Will MN teachers have to ‘demonstrate’ divisive content to obtain license?

Administrative Law Judge Jim Mortenson will likely issue an order in late October/early November on whether the controversial proposed licensing rule changes from Gov. Tim Walz’s Professional Educator Licensing and Standards Board (PELSB) will be adopted.

Given that there is conflict between the proposed rules and state law, American Experiment is hopeful Judge Mortenson will reject the proposed draft rules and indicate that PELSB cannot adopt them as they are currently written.

Public opposition has been overwhelming, with the proposed changes even receiving national attention. After seven hours of Minnesotans commenting during the Aug. 24 public hearing, with opposition to support 7:1, 455 comments — again, mostly in opposition — were uploaded through the Office of Administrative Hearing’s online portal during the public comment period. The Child Protection League has a great “Comment Highlights” section here, calling attention to the variety of organizations and individuals who submitted comments against the proposed rules.

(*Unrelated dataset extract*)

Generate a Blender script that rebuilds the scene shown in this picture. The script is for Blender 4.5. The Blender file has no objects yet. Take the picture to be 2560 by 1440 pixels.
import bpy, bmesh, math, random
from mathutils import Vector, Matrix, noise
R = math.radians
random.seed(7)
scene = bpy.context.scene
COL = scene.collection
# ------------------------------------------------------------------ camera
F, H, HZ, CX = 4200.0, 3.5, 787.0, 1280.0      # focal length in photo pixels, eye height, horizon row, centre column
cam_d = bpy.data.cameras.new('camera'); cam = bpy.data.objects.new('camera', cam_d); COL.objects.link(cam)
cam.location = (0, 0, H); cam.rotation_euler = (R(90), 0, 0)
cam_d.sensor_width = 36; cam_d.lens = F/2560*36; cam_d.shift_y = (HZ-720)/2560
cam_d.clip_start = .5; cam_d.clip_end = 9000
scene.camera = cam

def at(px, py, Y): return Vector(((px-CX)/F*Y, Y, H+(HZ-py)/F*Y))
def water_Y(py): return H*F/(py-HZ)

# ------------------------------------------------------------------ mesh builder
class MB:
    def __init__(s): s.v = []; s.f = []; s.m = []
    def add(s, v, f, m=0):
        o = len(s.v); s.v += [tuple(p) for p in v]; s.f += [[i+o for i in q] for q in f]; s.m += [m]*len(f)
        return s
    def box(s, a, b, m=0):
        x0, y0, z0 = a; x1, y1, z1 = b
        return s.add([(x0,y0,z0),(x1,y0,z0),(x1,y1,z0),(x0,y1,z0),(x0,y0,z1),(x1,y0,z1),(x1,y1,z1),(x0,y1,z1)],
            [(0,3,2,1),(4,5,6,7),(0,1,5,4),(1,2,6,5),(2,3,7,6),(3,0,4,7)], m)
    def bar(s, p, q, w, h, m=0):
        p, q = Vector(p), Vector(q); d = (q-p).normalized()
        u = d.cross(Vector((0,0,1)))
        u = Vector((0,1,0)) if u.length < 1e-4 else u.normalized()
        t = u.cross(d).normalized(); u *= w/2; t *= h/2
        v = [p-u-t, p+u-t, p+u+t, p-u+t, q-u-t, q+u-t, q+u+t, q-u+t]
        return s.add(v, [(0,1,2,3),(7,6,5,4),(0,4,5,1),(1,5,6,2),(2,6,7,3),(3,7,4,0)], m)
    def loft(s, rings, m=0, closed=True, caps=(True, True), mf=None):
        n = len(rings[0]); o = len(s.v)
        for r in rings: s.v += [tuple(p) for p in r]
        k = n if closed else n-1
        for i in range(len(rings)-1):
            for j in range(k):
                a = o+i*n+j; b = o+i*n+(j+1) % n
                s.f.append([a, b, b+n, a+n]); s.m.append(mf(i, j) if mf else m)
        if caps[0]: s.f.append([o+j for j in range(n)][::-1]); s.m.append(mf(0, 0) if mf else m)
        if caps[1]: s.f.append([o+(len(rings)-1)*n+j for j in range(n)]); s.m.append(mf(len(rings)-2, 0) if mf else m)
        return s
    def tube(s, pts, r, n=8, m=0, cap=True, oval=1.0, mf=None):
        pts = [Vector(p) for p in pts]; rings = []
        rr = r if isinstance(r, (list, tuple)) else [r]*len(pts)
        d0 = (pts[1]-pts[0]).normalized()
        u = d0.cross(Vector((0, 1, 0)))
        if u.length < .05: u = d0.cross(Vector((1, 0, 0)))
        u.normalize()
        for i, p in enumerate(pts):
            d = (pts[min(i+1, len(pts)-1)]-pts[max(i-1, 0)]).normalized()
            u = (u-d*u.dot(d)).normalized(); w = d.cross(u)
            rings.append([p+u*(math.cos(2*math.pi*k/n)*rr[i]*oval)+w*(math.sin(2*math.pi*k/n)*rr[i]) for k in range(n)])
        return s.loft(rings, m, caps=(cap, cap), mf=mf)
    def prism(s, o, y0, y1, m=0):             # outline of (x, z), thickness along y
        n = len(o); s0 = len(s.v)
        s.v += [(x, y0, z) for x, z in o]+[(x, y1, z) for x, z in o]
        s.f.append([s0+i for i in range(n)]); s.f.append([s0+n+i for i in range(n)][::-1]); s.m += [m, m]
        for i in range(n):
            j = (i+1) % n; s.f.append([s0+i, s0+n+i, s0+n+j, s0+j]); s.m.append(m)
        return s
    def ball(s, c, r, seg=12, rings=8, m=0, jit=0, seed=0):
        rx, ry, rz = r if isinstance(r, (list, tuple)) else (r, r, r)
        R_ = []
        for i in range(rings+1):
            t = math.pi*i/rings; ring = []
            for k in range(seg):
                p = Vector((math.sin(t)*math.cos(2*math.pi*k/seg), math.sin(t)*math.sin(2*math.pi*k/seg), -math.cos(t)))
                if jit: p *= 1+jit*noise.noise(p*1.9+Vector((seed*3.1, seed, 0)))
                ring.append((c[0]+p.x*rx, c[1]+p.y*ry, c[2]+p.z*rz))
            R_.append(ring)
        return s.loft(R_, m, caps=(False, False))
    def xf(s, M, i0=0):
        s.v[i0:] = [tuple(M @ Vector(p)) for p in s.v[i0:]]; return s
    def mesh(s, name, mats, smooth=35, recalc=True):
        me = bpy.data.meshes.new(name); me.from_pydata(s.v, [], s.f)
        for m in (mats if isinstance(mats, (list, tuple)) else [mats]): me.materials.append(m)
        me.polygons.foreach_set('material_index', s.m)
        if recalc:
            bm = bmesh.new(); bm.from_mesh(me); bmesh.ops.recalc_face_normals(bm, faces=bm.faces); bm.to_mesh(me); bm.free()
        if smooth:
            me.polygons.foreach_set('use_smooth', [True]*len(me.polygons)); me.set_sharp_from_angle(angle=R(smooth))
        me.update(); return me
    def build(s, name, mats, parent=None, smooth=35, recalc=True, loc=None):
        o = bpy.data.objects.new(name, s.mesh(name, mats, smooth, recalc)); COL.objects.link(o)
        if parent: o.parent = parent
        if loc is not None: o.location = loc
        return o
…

Now, we wait to hear from ALJ Mortenson, which PELSB anticipates will be in late October or early November. American Experiment will keep you posted as soon as the ALJ’s order is issued.

Background

Included in the proposed amendments to Minnesota’s licensure rules for teachers are changes to the Standards of Effective Practice — which aspiring educators must “demonstrate” in their licensure program coursework within the 35 different teacher preparation providers in the state.

According to PELSB, the Standards of Effective Practice identify the “fundamental knowledge and skills needed to ensure Minnesota’s teachers are prepared to teach all of Minnesota’s students.” Unfortunately, the proposed changes politicize teacher training requirements, using language that is clearly political and ideological, not academic.

Proposed language includes:

  • “The teacher understands multiple theories of race and ethnicity, including but not limited to racial formation, processes of racialization, and intersectionality.”
  • “The teacher understands how ethno-centrism, eurocentrism, deficit-based teaching, and white supremacy undermine pedagogical equity.”
  • “The teacher understands that knowledge of creation, ways of knowing, and teaching are social and cultural practices shaped by race and ethnicity, often resulting in racially disparate advantages and disadvantages.”
  • “The teacher understands the impact of the intersection of race and ethnicity with other forms of difference, including class, gender, sexuality, religion, national origin, immigration status, language, ability, and age.”
  • “The teacher creates opportunities for students to learn about power, privilege, intersectionality, and systemic oppression in the context of various communities and empowers learners to be agents of social change to promote equity.”
  • “The teacher understands how prejudice, discrimination, and racism operates at the interpersonal, intergroup, and institutional levels.”
  • “The teacher assesses how their biases, perceptions, and academic training may affect their teaching practice and perpetuate oppressive systems and utilizes tools to mitigate their own behavior to disrupt oppressive systems.”